Monday, February 16, 2009

The Dragons Of My Youth












I have always loved dragons. But long before I was fully introduced to the hurricane-winged, fire-breathing incarnations of greed and wrath, there was a gentler, more comic strain of the breed that visited the scenes of my childhood. Let me knock at the old doors in my memory and introduce (or re-introduce) you to them when they answer.
The first picture shows the Reluctant Dragon from the Walt Disney comic adaptation of its short film. I chose this picture rather than a frame from the film because that was how I was familiar with it, in comic book form; so obscure a Disney film never was re-leased in theaters and never came on TV. The story I remember reading as a child had the fairy Merryweather from Sleeping Beauty finding a baby dinosaur to keep the Reluctant Dragon company and listen to his poetry.
The second picture is of the "Stupid Dragon" from Knighty Knight Bugs. We saw this one much more often, as The Bugs Bunny Show ran constantly when we were young. Yosemite Sam rode this dragon like a horse, and was always feeding it coal, because it had caught a cold from letting its fire get low. The dragon was always sneezing fire at inopportune times, mostly at Sam's butt. In the end it sent a tower full of dynamite to the moon with him and Sam in it, Sam muttering "Stupid Dragon!"
The dragon in the third picture is the Stupid Dragons direct descendant, made by some of the people who used to work in the Warner Brothers animation department. This was the Jolly Green Dragon, ridden by the Grump in the eponymous show, Here Comes The Grump. In this 1969 show, Terry, a boy from our world, his morphing "dog" Bip, and Princess Dawn try to stop the evil Grump from spreading his gloom across the kingdom. The Jolly Green Dragon was seldom jolly; he had the same cringing relationship with his master as the Stupid Dragon had with Sam.
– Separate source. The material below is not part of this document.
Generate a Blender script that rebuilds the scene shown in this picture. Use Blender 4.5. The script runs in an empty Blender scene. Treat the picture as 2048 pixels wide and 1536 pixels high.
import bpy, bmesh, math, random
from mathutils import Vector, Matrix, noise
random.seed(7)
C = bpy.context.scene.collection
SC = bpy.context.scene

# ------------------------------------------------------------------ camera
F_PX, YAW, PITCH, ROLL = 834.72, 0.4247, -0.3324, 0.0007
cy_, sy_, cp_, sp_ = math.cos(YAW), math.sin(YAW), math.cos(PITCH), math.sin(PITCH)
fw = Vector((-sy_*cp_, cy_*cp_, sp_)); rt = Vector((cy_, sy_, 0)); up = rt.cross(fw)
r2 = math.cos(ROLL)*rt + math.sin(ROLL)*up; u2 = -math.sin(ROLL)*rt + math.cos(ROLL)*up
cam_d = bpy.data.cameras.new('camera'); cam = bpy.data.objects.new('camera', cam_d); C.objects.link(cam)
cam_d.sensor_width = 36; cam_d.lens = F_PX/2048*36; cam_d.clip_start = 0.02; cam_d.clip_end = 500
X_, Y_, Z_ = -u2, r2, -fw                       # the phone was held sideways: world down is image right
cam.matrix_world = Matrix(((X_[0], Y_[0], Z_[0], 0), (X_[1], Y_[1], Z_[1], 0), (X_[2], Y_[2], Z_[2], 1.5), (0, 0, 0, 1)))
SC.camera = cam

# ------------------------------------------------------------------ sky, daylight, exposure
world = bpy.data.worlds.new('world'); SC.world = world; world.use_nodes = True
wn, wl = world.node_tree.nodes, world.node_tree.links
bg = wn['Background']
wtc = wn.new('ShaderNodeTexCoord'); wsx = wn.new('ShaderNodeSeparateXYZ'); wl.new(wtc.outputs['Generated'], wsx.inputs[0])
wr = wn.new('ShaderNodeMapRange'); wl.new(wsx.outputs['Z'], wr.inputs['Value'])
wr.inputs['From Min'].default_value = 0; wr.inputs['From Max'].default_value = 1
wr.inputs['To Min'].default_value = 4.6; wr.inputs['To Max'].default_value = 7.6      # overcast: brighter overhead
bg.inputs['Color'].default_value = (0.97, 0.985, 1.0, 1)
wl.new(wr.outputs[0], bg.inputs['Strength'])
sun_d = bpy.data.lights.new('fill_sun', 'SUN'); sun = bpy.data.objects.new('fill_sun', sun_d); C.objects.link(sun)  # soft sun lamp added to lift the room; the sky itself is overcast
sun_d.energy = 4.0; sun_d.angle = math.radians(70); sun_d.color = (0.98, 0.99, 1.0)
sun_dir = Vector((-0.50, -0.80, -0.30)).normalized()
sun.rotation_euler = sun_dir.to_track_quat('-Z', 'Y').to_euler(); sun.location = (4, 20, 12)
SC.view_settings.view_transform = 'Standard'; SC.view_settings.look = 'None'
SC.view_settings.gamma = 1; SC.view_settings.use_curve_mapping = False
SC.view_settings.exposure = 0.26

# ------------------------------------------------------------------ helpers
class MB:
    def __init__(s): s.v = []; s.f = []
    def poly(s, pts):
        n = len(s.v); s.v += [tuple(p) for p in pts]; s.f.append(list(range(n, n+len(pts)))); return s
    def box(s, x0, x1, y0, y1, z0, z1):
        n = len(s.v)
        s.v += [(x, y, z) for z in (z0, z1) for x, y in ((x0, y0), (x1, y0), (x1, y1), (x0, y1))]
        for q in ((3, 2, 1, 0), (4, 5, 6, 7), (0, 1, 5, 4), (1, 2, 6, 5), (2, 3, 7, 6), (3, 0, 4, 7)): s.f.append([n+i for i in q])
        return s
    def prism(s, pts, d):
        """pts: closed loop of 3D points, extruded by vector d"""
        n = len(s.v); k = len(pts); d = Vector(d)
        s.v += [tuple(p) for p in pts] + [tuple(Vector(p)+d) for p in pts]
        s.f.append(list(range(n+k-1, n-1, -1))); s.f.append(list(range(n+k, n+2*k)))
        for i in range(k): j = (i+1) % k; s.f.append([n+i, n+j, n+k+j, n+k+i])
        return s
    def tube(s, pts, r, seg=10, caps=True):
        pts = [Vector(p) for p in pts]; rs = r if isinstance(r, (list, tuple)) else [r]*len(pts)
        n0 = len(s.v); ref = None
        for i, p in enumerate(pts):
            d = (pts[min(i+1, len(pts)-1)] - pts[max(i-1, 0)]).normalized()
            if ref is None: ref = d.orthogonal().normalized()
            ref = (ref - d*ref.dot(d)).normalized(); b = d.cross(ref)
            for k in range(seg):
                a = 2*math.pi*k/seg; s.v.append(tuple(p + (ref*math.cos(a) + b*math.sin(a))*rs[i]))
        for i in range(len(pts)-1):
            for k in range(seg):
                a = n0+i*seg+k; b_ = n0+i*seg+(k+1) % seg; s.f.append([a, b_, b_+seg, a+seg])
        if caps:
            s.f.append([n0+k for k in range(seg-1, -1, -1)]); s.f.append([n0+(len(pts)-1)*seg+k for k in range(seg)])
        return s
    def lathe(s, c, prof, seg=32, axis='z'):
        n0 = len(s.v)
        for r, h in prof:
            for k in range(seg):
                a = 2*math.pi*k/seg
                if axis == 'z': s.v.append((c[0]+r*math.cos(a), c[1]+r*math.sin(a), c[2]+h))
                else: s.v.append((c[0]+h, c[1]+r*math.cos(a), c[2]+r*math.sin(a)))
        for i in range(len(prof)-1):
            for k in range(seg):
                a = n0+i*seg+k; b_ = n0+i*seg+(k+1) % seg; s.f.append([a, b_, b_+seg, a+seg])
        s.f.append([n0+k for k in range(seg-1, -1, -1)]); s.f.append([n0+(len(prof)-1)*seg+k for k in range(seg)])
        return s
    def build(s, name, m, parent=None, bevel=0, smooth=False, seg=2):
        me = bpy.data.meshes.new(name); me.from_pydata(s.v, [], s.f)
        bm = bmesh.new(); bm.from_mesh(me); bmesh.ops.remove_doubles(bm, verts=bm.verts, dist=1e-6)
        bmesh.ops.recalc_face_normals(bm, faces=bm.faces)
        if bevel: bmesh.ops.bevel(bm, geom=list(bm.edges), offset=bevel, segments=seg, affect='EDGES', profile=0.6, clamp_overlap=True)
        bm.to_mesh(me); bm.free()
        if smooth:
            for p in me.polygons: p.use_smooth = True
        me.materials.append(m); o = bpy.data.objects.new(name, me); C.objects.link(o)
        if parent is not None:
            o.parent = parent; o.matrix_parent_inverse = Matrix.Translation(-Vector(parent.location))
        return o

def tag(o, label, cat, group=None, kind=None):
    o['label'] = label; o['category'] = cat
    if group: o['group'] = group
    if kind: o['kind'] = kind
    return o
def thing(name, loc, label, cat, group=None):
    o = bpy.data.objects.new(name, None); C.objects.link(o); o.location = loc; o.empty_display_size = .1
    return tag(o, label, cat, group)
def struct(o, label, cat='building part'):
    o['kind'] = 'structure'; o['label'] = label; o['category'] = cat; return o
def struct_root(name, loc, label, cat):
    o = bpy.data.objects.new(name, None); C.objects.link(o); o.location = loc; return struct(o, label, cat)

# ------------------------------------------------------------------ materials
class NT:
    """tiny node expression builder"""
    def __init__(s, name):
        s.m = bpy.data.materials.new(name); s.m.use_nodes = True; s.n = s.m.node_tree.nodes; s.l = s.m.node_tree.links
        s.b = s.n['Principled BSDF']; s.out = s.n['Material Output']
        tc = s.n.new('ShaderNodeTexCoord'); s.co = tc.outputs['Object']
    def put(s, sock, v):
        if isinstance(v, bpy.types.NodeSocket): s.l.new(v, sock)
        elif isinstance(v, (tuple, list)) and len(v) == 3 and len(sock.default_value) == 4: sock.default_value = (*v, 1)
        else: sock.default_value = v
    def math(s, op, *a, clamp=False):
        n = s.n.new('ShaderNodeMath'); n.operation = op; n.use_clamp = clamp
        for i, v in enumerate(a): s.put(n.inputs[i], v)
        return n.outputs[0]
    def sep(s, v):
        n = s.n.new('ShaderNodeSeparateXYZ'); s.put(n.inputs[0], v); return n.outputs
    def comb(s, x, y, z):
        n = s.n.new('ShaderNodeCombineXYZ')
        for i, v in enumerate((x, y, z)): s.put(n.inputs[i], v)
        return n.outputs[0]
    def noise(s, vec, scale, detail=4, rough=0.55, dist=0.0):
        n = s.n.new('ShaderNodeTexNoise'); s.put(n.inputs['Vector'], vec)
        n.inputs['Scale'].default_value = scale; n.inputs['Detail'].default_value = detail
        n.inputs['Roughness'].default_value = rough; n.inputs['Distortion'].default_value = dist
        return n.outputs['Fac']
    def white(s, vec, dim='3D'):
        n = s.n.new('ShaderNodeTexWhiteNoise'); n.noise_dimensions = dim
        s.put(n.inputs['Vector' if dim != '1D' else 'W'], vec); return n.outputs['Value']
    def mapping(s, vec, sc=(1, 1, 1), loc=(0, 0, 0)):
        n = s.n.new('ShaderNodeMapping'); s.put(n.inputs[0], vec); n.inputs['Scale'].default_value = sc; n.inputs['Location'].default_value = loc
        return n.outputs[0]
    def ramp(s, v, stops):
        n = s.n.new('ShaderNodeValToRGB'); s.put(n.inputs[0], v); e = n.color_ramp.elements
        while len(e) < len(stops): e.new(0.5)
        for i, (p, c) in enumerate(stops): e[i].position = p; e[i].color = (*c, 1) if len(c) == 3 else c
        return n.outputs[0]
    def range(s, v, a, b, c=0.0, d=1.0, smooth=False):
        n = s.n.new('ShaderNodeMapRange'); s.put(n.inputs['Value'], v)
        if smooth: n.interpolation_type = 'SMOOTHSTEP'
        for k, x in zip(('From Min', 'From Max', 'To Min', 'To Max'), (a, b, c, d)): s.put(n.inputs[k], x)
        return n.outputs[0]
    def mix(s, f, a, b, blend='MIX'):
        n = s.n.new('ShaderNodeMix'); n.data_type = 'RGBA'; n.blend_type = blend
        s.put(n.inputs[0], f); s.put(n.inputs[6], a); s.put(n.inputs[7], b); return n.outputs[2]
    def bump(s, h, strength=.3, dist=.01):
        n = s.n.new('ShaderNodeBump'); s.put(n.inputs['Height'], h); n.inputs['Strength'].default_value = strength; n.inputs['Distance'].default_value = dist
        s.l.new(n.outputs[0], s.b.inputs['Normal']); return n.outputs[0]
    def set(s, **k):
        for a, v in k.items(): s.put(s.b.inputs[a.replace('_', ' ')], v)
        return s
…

He even did the same abrupt stop that sent the Grump bumping painfully over his back spines to land in the dirt.
In 1970 came the Rankin/Bass incarnation of the Reluctant Dragon, in The Adventures of the Reluctant Dragon and Mr. Toad, as shown in the fourth picture. This dragon was more of a lovable goof than the aesthete of the Disney dragon; he also had an allergy to daisies that made him sneeze fire uncontrollably. This ability was often taken advantage of by his little friend Daisy, who used it to save the village they lived in from a bumbling pair of Vikings who were always trying to raid them.
The fifth dragon, the Lollipop Dragon, was part of a series of educational filmstrips we saw in grade school. We would file into the library, the room would be dimmed, the projector turned on, and the record begun. At each piercing beep the librarian would advance the strip one frame. I don't remember a lot of details of the stories; just that he lived somewhere called Tumtum, taught gentle lessons, and gave out lollipops to soothe over troubles.
Then of course there was Dudley the Dragon, whom I've had an entire post on, and H. R. Pufnstuf, who began life locally in San Antonio at Hemisfair '68, and deserves a whole post to himself. Musically there was Puff the Magic Dragon, who got a couple of animated shows of his own in the late '70's, where he was voiced by Burgess Meredith.
All of these dragons were gentle or non-threatening, even the Stupid Dragon and the Jolly Green Dragon, who were rather bumbling and who you felt would be alright if they had better masters. All were large without being imposingly huge. Their fire-breathing was absent or disabled; their wings were non-existent or tiny. A fun and comforting lot for the young, and ones I remember fondly.



2 comments:

Babel said...

The pink fisher-Price dragon had a smile on his face, too! and then...Along came Smaug!

AlanDP said...

I did not know that Pufnstuf was born at Hemisfair!

I have a collection of Disney books that have "novelizations" of some of their old movies which include lots of pictures taken from the movies. I'll see if I can post one or two from The Reluctant Dragon.